The Austin Chronicle

https://www.austinchronicle.com/events/film/1994-09-30/the-scout/

The Scout

Directed by Michael Ritchie. Starring Albert Brooks, Brendan Fraser, Dianne Wiest, Anne Twoomey, Laane Smith.

REVIEWED By Brian Baker, Fri., Sept. 30, 1994

I should say that I'm a huge Albert Brooks fan. He is always hilarious no matter what film he's in. So, when The Scout began with baseball scout Al Percolo (Brooks) cleverly bitching and moaning in classic form, I was relieved. This beginning, however, set me up for a quick and brutal fall when Fraser enters the picture as baseball phonem Steve Nebraska. Having sat through many a Fraser film, I am constantly amazed that there is nothing this boy can't do. Well, except act his way out of a paper bag. He doesn't quite have that down yet. Nebraska, supposedly a cute eccentric, is really just annoying and loud. Fraser's idea of a neurotic attack is to walk around like a whiny kid who needs to pee. The casting directors obviously needed a large, strong King Kong type. It would be interesting to see what The Scout could have been with an actor in the Nebraska role instead of a “look.” Brooks isn't completely blameless for the disaster that is The Scout. He co-wrote the stilted and often stereotypical script with Andrew Bergman (Fletch, Honeymoon in Vegas). Wiest makes a brief appearance as a psychiatrist whose extraneous plotline is left completely dangling. However, she gets more screen time than the sport this movie revolves around.

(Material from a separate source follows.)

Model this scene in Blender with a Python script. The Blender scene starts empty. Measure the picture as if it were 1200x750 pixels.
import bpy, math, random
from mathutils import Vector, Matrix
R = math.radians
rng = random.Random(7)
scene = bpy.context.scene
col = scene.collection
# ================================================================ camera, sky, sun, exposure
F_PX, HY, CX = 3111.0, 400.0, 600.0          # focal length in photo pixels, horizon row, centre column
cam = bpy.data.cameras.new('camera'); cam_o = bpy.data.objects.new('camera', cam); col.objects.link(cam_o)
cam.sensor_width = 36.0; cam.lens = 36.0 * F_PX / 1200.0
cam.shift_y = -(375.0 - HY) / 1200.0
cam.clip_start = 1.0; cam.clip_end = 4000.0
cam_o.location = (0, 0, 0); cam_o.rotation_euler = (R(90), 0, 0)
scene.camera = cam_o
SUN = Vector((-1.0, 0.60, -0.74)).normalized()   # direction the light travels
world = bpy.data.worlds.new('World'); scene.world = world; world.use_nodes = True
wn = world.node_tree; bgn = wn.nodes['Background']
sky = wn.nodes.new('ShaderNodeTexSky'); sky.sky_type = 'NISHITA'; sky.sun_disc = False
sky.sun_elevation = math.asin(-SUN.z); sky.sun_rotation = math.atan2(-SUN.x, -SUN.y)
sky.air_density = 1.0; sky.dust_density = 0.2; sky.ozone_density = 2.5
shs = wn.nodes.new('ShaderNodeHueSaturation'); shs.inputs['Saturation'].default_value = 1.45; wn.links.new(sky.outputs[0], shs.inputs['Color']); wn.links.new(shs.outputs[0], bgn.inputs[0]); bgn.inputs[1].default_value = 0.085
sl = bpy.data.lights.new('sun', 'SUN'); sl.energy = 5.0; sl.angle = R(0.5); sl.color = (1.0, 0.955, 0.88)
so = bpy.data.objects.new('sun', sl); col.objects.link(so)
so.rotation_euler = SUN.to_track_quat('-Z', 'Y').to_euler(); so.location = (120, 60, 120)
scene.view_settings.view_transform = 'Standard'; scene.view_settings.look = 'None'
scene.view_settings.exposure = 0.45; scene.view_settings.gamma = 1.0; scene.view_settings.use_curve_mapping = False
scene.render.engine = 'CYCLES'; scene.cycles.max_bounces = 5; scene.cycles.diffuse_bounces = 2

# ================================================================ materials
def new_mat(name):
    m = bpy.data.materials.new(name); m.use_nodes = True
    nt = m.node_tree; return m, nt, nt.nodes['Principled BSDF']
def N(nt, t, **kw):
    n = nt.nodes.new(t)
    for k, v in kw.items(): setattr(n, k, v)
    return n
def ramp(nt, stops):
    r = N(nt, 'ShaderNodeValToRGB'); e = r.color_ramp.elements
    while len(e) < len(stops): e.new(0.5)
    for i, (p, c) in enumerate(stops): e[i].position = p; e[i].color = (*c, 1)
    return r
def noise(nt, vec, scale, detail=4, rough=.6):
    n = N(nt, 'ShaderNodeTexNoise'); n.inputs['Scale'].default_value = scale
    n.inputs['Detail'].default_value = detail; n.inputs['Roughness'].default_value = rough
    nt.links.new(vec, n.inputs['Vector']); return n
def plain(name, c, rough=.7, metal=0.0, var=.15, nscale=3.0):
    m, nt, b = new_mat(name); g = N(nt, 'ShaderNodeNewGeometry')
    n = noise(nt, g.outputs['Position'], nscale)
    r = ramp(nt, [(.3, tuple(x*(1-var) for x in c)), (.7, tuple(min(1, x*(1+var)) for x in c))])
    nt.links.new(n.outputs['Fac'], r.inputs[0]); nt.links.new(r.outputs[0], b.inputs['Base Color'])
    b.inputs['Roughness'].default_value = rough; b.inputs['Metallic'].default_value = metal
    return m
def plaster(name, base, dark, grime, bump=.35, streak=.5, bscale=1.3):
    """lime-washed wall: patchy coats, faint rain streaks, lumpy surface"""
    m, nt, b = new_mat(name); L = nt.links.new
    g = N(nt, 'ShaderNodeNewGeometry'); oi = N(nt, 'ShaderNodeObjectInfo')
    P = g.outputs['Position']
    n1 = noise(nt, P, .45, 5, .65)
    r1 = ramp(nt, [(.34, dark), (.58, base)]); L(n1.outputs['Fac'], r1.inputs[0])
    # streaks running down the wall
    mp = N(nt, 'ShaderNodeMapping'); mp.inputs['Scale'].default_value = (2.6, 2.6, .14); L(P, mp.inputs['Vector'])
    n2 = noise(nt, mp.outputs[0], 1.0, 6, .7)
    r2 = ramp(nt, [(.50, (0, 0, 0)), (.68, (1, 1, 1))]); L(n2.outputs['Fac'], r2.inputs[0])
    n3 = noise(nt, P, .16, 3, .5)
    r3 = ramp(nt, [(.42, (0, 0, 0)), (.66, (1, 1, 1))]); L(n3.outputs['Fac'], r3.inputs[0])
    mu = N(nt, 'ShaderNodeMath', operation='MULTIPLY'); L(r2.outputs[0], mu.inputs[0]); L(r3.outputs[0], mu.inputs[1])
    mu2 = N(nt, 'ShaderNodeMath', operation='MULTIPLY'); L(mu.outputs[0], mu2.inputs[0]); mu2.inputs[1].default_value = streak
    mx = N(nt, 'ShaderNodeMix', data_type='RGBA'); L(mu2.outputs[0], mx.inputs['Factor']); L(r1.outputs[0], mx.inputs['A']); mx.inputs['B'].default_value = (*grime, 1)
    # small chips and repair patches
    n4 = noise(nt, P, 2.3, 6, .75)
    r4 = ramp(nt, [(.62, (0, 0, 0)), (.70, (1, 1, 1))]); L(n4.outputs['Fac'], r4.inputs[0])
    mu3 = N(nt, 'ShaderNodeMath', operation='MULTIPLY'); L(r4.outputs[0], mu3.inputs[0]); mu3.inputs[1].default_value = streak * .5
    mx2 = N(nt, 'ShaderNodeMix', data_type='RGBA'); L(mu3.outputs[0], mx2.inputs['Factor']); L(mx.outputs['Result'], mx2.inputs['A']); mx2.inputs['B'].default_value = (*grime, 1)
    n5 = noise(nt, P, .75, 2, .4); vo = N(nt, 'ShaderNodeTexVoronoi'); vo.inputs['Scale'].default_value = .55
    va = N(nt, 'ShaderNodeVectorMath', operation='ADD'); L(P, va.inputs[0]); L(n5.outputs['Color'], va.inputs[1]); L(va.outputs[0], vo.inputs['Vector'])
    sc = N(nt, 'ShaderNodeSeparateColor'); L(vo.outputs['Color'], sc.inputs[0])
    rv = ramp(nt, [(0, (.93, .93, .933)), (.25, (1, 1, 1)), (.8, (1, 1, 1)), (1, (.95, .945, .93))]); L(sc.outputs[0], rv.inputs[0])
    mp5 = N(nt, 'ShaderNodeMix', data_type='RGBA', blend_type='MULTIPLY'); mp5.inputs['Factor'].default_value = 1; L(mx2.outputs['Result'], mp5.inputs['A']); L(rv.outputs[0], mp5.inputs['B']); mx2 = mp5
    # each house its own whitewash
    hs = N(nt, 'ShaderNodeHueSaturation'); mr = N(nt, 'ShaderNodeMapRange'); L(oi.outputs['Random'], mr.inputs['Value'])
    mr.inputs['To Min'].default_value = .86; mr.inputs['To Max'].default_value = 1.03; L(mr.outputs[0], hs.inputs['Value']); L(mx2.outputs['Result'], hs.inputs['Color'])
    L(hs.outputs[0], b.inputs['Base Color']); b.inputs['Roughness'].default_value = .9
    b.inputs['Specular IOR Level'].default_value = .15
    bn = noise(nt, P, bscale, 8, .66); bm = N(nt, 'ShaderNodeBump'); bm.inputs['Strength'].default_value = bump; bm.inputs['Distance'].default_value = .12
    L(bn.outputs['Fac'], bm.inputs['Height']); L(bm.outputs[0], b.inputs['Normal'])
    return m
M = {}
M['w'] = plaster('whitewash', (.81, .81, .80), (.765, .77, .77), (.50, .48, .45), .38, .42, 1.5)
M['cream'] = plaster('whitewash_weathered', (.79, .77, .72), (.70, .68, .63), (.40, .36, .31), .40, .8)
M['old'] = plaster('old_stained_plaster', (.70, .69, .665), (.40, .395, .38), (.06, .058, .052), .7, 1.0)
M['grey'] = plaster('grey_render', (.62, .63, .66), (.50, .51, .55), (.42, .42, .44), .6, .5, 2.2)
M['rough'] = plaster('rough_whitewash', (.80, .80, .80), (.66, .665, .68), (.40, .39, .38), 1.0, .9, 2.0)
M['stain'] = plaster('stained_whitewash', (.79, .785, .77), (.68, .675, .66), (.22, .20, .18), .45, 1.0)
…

There is something simply disgusting about a baseball movie that features less than 15 minutes of the game. The Scout does benefit from an interesting bit of self-reflexivity by having George Steinbrenner appear as the owner of the Yankees and Bob Costas commentate the World Series. Other than this, the only hope The Scout has is that maybe this nation is so baseball-deprived due to this season's cancellation that fans will watch anything. Don't fall for it. Rent The Natural or Field of Dreams. Hell, even Major League offers a much better homage to our nation's pastime than this dreck.